Why "Jack" Hit The Road

My readers often give me ideas for things that I write about from the perspective of my experience in the media business and my work with the next generation.

After writing about the "Fresh FM" and WCBS-FM "Classic Hits" revival, one reader wondered about my take on the Jack" format.

Of course, "Jack" works in some markets -- and that needs to be recognized -- but it's also fair to say that when the history of formatic radio is compiled (and, say, Bill Drake narrates it), "Jack" will be a mere blip of the VU meter of programming.

Why?

Let's start with New York.

New York is an atypical example. Former CBS Radio President Joel Hollander was apparently hell bent on becoming a program director after those years of selling and he gave us "Jack" and took away one of the most beloved stations of all time -- oldies WCBS-FM.

Right there was trouble.

Who blows up a format that admittedly had been declining in ratings and revenue while it still billed $35 million? What the station needed was some smart programming help and a refresher course. It needed to carefully (and I emphasize carefully) integrate newer oldies, if you will. CBS has done that and now we're only days away from ratings proof of what all programmers already know -- the station is back, big and bad.

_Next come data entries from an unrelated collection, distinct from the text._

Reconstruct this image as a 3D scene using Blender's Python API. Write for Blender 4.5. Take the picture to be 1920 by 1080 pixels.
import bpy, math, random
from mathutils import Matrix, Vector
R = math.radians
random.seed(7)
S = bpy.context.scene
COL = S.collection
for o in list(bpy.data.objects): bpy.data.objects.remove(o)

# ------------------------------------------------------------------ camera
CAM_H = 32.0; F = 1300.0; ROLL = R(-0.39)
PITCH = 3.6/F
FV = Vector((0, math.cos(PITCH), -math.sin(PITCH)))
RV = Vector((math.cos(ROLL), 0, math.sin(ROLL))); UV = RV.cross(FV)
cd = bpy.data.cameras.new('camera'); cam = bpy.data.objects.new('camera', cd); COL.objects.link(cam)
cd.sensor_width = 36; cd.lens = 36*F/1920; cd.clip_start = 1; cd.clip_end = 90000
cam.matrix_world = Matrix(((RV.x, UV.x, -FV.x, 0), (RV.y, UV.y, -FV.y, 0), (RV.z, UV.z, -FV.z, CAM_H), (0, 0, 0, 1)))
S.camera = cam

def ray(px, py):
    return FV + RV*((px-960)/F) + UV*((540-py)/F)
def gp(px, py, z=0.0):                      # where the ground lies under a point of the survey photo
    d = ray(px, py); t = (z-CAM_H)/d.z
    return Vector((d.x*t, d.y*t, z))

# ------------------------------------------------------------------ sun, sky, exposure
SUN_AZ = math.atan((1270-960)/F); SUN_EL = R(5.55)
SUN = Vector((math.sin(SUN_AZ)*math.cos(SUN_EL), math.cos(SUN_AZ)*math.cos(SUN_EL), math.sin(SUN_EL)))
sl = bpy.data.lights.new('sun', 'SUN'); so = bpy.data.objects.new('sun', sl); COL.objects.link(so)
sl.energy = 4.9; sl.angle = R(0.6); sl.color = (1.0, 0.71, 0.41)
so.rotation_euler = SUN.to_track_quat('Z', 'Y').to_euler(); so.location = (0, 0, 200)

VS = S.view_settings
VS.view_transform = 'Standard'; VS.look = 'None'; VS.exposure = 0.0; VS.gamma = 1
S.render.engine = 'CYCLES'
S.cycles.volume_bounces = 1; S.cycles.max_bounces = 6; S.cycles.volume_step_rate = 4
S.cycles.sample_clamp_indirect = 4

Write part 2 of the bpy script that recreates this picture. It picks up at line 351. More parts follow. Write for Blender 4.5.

In the context of "Jack", the unfortunate format that had to follow CBS-FM, it was doomed from the start in New York. But even if "Jack" had been installed on another CBS FM station in the Big Town, it probably would not have been as successful as Hollander had hoped.

My analysis is that "Jack" was a station programmed by radio people for radio people -- and that doomed it.

Let me explain.

No one in their right mind promotes a format by saying "We Play What We Want". That's radio speak. Young listeners told me, "we play what we want and it's called an iPod". This edgy stuff that "Jack" was made of was probably unnecessary. Just playing the music might have worked better.

The liners and sweepers were not helpful to this format but programmers needed to do them more than listeners needed to hear them. (I'll write about what young people tell me they want from their radios and you won't believe it or won't want to believe it. Hell, with that promo, maybe I'd better not write about it at all).

The music on "Jack" was probably the best part. The station was aimed at Gen Xers and Gen Y listeners knew that, but where was the core audience?

Radio reinvented radio and it came out like the same old radio.

Arrogant.

Sweepers out the -- well, ears.

Sounding just like a typical radio station.

"Jack" isn't the only format to be sent packing after a relatively short run except today all-knowing radio people send their junked formats to the Internet to be reborn as cheaply produced (and sounding) streams.

Again, that's radio misreading the younger audience.

Young listeners like the Internet. They like streaming stations. I have a student who claims to still listen to Y100 the Philly alternative station that went "underground" t0 the Internet years ago after it was kicked off the air.

Being kicked off the terrestrial dial is a badge of honor to the next generation.

(Try not to attack the messenger here -- some of you can't resist and I want to be blunt with you about perceptions that I have observed about the industry we love).

So, let's get this straight.

1. Our new formats sound like our old formats -- we just change the liners.

2. Listeners hate the liners but we love to do them so we continue to shoot ourselves in the feet.

3. Listeners love a knowledgeable air staff and short of that we'd be better to shut up and play the music.

4. Arrogance and radio go hand in hand in the minds of a lot of young listeners. Playing what you want is one thing -- but it's an empty promo. Radio always plays what it wants.

It's kind of like "My FM".

The next generation isn't going to buy this so make sure you're programming to the suckers who will actually believe "My FM" is their station.

If you think I'm saying radio people have changed very little and their younger listeners have changed their expectations a lot then you would be right. That's exactly what I am saying.

Many of you know that I have returned to USC for another year of teaching but in my "private practice" I am advising radically different approaches to terrestrial radio and even Internet streaming because broadcasters have to spend a lot more time to change the way their programming people think before they can produce formats that listeners will want.

Times have changed.

The day of hiring the voice over talent and writing the new liners has come and gone. It can work with older radio lovers, but it has no chance of working with the next generation.

What keeps me enthusiastic is that I am not at all discouraged by these harsh assessments of today's radio I hear from young people. I have identified several opportunities of which radio can take advantage.

But...

Nothing will change because the next move is for the radio industry to go back to school -- so to speak -- and learn first hand about the problems and opportunities of programming in a different world. We've got iPods, iPhones, e-mail, text messaging, pirated music, dying record labels, social networking.

Just ten years ago we had radio and records.

it's time to get turned on by the emerging options that can only be ours if we change.

We must change our entire approach to what radio is and can be.

Or else, as the Ray Charles song says, we'll all "hit the road, Jack".